Work instructions:
Restate, exactly and only, the lines from the first through the line containing "return link(bpy.data.objects.new(name,None))".
═══ Collected material ═══
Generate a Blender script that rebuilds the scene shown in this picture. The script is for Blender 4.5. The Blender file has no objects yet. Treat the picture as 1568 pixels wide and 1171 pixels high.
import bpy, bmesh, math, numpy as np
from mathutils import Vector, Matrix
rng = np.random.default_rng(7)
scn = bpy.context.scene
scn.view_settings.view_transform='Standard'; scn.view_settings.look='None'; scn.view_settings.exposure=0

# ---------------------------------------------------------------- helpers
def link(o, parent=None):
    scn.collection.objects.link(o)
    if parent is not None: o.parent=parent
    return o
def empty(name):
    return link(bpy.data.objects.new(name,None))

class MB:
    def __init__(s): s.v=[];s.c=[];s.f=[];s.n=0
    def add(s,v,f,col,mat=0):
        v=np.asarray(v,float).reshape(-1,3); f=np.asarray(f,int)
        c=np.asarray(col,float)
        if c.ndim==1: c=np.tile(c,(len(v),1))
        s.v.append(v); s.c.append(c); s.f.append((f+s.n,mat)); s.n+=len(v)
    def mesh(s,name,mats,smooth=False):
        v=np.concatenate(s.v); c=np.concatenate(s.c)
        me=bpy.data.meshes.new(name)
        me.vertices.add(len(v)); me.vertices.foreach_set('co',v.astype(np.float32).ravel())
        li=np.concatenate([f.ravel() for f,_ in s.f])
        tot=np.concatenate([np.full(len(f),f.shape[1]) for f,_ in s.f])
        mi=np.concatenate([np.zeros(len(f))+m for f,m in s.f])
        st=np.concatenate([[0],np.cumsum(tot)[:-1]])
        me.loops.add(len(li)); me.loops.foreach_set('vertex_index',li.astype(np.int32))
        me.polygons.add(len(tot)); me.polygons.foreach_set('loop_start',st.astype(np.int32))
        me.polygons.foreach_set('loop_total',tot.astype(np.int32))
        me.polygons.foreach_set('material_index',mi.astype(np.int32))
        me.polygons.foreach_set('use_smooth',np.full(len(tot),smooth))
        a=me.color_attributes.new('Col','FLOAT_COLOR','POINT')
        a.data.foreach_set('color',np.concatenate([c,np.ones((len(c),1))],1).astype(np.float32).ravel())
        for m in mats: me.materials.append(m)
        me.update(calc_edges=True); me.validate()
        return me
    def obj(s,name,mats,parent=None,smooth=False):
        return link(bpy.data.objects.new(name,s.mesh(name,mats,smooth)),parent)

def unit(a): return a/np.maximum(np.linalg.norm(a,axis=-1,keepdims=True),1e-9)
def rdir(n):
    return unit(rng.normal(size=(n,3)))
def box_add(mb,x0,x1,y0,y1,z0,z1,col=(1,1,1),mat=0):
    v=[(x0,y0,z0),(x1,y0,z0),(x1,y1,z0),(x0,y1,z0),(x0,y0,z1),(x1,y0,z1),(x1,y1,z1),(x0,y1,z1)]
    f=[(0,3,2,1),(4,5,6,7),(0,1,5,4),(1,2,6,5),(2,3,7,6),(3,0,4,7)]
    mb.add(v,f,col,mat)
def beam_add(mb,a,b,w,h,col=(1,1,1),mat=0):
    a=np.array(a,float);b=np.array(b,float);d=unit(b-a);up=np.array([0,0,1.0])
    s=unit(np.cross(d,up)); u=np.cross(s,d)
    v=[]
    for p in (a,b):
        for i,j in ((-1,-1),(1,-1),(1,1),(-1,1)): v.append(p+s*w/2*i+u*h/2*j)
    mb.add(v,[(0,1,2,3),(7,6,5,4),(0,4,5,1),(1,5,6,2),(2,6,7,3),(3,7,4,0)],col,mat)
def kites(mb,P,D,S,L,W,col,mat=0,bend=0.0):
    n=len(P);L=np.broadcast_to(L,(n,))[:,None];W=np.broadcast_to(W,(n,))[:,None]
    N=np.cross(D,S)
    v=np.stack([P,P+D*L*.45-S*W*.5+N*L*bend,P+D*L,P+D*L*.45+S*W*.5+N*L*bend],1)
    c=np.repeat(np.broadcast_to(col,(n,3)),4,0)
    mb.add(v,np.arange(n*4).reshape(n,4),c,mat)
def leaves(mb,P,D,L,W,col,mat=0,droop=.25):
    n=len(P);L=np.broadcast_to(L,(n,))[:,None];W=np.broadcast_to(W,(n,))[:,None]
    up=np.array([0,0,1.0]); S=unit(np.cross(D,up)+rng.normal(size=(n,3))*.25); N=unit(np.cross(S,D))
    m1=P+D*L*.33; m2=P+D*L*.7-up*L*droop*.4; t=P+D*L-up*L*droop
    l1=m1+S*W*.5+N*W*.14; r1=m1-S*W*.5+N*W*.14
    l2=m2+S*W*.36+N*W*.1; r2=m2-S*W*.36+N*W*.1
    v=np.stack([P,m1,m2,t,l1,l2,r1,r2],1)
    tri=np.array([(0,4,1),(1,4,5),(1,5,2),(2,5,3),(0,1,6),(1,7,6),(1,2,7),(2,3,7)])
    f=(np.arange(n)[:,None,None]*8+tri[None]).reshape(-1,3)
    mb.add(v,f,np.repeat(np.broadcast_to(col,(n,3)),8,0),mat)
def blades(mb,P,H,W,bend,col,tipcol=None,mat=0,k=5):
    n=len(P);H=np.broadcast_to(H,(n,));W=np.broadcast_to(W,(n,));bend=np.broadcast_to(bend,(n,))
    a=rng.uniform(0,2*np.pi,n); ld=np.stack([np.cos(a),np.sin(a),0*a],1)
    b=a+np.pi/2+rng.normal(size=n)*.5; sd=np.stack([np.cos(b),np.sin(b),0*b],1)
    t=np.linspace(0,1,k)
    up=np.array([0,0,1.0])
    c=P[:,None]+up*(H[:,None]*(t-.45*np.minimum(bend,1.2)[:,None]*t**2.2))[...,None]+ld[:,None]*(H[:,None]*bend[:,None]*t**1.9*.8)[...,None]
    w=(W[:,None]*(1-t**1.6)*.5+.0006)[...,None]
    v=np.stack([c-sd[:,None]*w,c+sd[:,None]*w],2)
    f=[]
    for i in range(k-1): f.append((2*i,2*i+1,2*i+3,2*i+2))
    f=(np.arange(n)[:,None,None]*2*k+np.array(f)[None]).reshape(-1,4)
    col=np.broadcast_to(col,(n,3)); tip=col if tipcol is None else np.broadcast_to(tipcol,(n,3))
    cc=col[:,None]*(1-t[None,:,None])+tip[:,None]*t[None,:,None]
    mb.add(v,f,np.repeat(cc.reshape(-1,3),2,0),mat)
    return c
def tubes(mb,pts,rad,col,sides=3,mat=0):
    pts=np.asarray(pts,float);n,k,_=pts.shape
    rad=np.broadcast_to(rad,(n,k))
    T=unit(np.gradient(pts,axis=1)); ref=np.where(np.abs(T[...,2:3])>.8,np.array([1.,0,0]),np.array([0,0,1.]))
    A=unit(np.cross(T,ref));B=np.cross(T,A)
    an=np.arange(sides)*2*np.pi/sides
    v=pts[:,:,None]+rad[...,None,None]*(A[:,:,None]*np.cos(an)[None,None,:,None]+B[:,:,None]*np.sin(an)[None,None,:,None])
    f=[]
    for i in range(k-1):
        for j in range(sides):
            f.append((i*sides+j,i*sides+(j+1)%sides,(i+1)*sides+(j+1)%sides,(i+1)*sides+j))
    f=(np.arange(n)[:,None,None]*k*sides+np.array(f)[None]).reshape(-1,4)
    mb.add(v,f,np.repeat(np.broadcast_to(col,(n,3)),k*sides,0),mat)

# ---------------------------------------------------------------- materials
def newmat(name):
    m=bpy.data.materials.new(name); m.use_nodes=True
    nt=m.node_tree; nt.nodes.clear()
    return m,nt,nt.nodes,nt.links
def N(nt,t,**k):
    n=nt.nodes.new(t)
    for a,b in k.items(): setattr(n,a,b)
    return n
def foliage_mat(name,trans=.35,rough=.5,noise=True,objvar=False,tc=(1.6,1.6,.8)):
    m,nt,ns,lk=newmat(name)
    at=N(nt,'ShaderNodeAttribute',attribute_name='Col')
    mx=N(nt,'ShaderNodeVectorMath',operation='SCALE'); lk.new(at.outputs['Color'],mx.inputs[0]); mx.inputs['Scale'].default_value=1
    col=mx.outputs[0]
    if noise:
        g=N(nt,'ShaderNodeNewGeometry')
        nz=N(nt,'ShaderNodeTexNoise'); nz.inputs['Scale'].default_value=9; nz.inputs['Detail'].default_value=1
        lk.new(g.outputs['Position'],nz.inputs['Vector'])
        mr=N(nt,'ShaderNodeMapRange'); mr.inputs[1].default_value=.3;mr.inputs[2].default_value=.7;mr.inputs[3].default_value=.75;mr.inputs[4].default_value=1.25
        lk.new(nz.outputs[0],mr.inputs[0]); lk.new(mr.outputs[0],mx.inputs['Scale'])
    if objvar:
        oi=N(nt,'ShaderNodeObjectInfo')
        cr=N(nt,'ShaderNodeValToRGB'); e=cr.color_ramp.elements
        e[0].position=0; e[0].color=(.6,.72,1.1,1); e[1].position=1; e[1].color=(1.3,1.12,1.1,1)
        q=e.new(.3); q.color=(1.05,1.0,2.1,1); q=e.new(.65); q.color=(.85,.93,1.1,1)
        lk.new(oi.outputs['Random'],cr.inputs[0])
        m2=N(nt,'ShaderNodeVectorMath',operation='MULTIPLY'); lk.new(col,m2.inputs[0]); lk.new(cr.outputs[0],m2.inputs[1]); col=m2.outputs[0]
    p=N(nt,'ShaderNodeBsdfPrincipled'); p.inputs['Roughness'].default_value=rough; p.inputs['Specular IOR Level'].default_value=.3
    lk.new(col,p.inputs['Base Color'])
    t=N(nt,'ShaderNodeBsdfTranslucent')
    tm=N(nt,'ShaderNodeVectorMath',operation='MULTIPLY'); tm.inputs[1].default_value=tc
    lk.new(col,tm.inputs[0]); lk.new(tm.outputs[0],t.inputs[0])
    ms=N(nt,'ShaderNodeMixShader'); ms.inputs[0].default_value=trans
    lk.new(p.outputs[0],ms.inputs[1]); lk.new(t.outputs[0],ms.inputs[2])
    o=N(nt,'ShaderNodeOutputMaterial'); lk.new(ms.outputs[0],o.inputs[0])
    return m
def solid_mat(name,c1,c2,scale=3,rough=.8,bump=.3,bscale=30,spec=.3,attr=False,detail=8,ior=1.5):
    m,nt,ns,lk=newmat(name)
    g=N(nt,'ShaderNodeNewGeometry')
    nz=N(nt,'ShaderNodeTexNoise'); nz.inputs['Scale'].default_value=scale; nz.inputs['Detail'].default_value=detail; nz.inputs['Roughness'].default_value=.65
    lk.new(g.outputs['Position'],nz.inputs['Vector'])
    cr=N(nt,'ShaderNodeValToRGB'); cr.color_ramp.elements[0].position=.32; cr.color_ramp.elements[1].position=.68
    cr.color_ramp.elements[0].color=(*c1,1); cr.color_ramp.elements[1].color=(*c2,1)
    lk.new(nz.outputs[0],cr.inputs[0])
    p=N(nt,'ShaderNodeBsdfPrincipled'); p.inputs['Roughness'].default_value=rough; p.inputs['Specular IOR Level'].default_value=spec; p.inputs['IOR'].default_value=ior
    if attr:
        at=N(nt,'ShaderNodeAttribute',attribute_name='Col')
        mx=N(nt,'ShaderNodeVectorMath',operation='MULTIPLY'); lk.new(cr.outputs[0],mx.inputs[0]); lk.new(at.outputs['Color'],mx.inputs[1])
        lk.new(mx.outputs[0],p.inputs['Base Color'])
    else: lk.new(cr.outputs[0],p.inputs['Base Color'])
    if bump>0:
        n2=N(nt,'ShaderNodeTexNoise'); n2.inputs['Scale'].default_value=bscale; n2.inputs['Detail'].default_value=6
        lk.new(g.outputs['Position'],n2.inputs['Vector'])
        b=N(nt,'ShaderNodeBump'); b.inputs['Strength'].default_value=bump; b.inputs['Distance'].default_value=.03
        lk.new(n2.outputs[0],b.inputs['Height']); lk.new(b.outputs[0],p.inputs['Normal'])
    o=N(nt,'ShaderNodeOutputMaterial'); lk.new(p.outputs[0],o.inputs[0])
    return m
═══
Result:
Generate a Blender script that rebuilds the scene shown in this picture. The script is for Blender 4.5. The Blender file has no objects yet. Treat the picture as 1568 pixels wide and 1171 pixels high.
import bpy, bmesh, math, numpy as np
from mathutils import Vector, Matrix
rng = np.random.default_rng(7)
scn = bpy.context.scene
scn.view_settings.view_transform='Standard'; scn.view_settings.look='None'; scn.view_settings.exposure=0

# ---------------------------------------------------------------- helpers
def link(o, parent=None):
    scn.collection.objects.link(o)
    if parent is not None: o.parent=parent
    return o
def empty(name):
    return link(bpy.data.objects.new(name,None))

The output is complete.